Bernie gave the family the use of his private plane during that difficult time and helped make the funeral arrangements. “He couldn't have been nicer,” says daughter Patty Samuels. “Little did I know it was probably our money that he was using, so he could afford to be generous. Right before he died, my father said to me, ‘I gave all the money to Bernie, and he's going to take good care of you.' I paid a fortune in taxes—a
fortune
—on the profits, which weren't real.”
Adds her husband, Howard:
Marty Joel would come out of his grave and choke the life out of Bernie if he could.
At their father's funeral, Bernie took my wife and Amy aside and said how sorry he was, how close he was to their father, how he was the greatest guy in the whole world. He told them, “Look, the only good thing is you're never going to have to worry about anything financially ever again in your whole lives. Your accounts are with me.”
Worry, indeed. After all, Bernie was the trustee of Joel's multimillion-dollar account at Madoff.

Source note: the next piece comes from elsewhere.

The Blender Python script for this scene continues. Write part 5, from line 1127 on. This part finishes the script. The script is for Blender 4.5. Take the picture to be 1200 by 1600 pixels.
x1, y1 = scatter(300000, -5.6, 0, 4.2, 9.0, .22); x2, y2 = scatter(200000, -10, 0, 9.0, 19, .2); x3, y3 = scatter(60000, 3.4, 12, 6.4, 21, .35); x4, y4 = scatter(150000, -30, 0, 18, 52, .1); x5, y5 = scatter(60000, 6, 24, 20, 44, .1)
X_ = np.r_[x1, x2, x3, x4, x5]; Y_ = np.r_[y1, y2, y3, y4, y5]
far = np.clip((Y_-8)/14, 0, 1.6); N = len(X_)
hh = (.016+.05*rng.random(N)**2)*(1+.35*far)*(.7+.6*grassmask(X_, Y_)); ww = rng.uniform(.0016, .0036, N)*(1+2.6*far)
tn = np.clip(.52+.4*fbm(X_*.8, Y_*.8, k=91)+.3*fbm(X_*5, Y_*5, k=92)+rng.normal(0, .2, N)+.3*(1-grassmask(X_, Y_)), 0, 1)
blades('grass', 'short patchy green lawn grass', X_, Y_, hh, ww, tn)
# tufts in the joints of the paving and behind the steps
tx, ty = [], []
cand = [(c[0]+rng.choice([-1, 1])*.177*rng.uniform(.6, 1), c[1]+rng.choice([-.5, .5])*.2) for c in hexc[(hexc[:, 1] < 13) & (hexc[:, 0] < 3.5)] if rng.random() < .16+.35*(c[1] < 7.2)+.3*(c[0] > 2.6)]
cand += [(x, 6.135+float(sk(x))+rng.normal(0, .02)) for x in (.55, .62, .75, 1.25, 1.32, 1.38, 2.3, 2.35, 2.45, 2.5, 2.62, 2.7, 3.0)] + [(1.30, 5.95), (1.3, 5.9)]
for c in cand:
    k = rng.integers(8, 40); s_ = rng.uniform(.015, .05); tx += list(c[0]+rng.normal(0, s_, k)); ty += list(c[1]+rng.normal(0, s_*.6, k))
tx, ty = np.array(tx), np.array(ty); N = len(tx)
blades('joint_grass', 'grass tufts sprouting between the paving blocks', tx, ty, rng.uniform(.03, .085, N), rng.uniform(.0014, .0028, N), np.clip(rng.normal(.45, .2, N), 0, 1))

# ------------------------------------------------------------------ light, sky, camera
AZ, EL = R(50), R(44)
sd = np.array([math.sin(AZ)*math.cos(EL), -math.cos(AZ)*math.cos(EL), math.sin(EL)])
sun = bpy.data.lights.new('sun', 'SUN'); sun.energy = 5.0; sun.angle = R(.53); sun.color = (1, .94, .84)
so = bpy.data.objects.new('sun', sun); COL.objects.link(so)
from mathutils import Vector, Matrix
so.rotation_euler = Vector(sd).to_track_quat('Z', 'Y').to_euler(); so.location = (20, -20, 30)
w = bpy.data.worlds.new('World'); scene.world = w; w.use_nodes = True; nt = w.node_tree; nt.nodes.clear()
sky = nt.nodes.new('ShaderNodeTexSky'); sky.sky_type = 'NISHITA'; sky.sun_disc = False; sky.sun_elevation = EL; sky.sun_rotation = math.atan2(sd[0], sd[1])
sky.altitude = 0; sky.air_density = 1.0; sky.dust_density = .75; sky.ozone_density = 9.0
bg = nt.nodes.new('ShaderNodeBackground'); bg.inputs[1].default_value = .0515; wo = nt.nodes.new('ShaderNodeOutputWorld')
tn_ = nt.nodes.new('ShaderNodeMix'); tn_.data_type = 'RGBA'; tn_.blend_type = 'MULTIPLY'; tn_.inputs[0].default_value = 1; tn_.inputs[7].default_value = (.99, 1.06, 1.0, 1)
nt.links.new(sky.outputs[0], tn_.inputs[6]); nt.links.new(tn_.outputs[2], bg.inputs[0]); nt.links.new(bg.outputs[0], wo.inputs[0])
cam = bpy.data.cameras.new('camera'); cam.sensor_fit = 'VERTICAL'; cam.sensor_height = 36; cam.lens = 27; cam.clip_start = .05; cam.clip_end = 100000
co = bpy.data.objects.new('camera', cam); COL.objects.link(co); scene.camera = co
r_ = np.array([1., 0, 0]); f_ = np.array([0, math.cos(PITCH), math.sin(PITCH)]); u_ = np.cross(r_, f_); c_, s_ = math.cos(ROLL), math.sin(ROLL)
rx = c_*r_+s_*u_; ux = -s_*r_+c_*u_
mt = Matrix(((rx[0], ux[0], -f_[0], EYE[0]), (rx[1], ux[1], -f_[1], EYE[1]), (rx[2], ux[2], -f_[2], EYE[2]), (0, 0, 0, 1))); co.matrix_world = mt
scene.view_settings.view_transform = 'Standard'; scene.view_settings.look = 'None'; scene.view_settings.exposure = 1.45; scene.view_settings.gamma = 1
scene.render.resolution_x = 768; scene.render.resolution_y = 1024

By the winter of 2007, Amy Joel saw that Bernie was distracted, that he was often gone from the office for long stretches of time. She believed he was enjoying himself but later came to the conclusion that “he was sucking in the very wealthy, going to where the elite went, where he attracted investors” for his Ponzi operation. Mostly, though, she was increasingly concerned that he wasn't giving careful and proper attention to her late father's sizable investment.
Says Joel:
I had an employer-employee relationship with Bernie. I had an investor relationship with Bernie. We were friends, and he was the trustee of my dad's account, so I confronted him. I said, “Bernie, you're the trustee and certain things are not adding up. I need you to get more involved.” He put his index finger so close to my nose that I had to smack it away, and he said,“I don't really have the fucking head to handle your dad's estate.” And I said, “Well, you better get the fucking head, because you agreed to this 15 years ago when he was making multimillions of dollars on your trading desk in the years before he became ill.”
Bernie nervously blinked, twitched, turned around, and walked away.
Sometime later I had another discussion with him because I realized things were not going well, and he used the same language with me—“I don't have the fucking head . . .”—and I said, “But now I know that you and only you can change who the trustee is, so please step down and change the trustee.”
He never did.
Bernie could not look me in the eye after my father died. People were making excuses for him. His secretary, Eleanor, used to say, “Oh, you remind him so much of your father,” all sorts of bullshit like that. My father always had a good impression of Bernie. He made a lot of money for Bernie. He wouldn't deal with snakes. He had severed two or three friendships because he knew that the people were underhanded. Maybe my father was blindsided because he and Bernie were such good friends.
The Madoffs were a family I thought I could trust.
Now I want the man hung. I want the wife hung. I want the kids hung.